The best answer will depend on what sort of text you are generating, and how you are generating it. C++ streams can be slow, but that mostly is because they can also do a lot more for you, such as locale-dependent formatting, and so on.
You may find speed ups with streams by bypassing some of the formatting (eg. ostream::write), or by writing characters directly to a streambuf instead (streambuf::sputn). Sometimes increasing the buffer size on the relevant streambuf helps (via streambuf::pubsetbuf).
If this isn't good enough, you might want to try C-style stdio files, eg fopen, fprintf, etc. It takes a little while to get used to the way the text is formatted if you're not used to that method but the performance is usually pretty good.
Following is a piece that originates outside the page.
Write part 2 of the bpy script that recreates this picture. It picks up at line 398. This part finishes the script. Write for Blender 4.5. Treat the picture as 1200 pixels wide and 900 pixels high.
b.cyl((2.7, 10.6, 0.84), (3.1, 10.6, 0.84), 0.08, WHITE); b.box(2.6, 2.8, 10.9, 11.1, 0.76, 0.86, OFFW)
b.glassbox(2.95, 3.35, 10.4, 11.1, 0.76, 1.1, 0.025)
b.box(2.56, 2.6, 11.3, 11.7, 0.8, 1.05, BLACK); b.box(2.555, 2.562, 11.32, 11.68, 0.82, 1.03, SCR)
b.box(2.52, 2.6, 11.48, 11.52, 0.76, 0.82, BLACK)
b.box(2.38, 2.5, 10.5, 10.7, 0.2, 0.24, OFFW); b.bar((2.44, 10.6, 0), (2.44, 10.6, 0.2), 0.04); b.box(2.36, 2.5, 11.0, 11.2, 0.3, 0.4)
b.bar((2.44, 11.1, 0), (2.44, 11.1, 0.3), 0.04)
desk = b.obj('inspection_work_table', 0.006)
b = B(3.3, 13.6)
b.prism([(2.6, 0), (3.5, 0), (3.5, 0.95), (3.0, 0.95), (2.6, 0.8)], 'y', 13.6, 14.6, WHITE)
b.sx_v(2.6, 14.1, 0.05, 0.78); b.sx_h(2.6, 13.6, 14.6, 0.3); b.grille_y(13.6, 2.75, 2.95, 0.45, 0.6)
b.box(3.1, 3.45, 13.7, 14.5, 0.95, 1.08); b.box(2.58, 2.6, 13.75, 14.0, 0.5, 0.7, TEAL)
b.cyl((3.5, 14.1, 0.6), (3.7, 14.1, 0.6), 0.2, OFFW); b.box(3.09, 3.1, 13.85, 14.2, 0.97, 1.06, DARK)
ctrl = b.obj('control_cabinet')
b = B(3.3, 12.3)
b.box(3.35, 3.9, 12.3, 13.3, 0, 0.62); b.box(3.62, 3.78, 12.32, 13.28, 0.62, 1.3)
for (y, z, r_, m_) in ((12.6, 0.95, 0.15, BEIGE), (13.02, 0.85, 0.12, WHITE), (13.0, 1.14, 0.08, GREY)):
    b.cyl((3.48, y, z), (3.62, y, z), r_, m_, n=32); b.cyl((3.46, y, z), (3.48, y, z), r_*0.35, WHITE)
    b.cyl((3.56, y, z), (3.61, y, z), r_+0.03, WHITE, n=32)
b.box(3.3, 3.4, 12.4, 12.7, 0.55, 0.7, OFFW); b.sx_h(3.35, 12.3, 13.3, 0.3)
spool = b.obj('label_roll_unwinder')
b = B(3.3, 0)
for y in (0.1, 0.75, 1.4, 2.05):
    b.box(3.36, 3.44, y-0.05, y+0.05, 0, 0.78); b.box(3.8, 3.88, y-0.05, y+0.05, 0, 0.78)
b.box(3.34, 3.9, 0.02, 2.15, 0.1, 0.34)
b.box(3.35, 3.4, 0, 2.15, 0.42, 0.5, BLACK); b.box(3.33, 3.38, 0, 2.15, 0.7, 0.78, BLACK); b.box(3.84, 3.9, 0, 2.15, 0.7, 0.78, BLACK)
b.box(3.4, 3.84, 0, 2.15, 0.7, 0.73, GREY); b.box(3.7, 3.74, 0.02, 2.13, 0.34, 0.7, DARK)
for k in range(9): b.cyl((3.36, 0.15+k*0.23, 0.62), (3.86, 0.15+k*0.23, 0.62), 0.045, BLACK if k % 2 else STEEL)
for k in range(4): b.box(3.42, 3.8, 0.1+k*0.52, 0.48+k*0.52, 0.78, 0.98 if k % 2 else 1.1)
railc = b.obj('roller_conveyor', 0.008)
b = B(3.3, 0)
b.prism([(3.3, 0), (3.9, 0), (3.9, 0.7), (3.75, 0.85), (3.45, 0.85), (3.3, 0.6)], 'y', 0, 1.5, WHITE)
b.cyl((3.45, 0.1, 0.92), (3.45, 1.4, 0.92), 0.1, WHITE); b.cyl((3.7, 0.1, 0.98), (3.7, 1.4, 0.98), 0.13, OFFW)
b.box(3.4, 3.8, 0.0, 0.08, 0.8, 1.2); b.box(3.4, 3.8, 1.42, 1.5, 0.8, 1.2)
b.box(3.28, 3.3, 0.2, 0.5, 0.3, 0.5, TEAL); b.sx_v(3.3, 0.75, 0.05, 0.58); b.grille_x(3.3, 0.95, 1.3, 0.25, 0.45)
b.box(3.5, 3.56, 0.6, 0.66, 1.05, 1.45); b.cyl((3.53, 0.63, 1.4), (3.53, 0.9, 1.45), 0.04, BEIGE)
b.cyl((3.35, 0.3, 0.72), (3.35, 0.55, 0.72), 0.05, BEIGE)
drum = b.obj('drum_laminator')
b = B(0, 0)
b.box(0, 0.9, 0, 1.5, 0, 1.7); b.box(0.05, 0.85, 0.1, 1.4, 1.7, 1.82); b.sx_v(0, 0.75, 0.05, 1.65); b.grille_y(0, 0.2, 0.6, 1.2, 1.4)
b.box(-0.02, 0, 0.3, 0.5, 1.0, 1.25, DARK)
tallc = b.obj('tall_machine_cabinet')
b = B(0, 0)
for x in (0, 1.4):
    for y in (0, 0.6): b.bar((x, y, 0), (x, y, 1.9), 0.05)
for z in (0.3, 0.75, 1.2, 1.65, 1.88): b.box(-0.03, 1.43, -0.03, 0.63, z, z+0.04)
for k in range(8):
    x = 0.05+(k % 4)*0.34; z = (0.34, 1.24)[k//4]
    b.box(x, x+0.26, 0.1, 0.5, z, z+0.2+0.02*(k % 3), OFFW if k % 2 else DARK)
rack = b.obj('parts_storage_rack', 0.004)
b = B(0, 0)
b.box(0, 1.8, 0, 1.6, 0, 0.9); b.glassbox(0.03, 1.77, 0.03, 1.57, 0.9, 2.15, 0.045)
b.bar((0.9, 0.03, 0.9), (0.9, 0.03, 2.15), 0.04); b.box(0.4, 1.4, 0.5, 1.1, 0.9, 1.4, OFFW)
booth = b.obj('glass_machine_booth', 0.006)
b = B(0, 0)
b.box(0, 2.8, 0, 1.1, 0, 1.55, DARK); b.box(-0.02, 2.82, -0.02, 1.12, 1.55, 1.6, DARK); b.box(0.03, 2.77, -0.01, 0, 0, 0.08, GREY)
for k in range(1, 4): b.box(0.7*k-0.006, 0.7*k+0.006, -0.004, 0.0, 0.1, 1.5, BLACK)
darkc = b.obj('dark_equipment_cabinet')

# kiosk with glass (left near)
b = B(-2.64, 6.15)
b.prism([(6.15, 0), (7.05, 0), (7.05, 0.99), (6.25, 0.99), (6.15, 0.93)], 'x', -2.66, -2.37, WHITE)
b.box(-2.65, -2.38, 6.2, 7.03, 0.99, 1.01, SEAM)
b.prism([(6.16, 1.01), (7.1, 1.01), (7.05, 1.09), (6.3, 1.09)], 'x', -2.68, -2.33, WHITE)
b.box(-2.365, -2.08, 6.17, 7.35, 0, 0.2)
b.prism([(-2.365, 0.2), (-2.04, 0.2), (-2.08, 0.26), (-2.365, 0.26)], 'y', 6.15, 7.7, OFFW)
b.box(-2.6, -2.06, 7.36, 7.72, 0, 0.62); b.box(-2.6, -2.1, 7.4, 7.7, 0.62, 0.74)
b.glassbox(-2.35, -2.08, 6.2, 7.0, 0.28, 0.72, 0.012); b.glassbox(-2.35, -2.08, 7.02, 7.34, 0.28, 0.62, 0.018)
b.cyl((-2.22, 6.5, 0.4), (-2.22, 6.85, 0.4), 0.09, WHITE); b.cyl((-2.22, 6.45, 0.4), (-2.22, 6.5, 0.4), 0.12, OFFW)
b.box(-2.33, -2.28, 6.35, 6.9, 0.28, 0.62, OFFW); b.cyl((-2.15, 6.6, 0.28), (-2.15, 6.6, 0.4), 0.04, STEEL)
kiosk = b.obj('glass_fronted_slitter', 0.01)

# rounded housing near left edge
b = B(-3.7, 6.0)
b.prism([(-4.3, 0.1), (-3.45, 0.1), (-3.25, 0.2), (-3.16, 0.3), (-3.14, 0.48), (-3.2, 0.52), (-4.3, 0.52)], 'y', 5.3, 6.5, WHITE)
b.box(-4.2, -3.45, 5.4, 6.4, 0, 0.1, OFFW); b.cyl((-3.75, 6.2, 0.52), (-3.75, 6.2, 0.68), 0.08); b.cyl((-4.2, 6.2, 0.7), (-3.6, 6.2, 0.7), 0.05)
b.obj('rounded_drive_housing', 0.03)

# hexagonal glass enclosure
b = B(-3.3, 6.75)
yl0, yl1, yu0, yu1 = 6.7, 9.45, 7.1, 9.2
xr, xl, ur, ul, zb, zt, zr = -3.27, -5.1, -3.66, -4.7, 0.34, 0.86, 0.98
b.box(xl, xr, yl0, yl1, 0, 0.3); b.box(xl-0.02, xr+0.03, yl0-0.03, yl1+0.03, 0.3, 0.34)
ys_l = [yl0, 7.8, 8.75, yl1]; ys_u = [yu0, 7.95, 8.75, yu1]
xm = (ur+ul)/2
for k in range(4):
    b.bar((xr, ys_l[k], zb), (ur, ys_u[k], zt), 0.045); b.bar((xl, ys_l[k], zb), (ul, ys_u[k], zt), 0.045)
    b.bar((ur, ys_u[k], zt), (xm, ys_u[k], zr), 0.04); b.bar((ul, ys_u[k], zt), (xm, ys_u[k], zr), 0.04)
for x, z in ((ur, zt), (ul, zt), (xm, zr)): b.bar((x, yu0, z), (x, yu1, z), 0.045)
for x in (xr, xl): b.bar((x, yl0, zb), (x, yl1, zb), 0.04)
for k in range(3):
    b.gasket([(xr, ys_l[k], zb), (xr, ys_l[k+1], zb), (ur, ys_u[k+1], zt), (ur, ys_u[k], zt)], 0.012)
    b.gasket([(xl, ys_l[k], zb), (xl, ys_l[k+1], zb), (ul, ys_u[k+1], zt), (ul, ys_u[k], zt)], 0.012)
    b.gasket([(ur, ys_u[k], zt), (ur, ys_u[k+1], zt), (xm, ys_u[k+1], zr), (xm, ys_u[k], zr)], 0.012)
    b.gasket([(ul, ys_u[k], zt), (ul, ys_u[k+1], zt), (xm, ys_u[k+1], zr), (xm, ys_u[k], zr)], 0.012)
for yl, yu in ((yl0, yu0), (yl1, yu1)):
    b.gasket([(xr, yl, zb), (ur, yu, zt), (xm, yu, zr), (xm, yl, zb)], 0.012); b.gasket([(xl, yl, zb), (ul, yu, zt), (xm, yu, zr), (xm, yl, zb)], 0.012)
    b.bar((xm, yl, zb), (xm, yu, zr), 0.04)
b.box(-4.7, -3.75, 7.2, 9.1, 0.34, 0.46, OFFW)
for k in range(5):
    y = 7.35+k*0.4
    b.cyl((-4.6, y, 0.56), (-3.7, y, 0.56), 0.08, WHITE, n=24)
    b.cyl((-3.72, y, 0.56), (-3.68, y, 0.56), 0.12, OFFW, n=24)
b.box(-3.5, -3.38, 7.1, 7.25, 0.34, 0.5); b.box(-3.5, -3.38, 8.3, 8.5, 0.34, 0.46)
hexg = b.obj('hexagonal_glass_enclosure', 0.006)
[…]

For the absolute top performance you usually have to go to OS-specific routines. Sometimes the direct low-level file routines are significantly better than the C stdio, but sometimes not - for example, I've seen some people say WriteFile on Win32 is the fastest method on Windows, whereas some Google hits report it as being slower than stdio. Another approach might be a memory-mapped file, eg. mmap + msync - this essentially uses your system memory as the disk and writes the actual data to disk in large blocks, which is likely to be near optimal. However you run the risk of losing all the data if you incur a crash half way for some reason, which may or may not be a problem for you.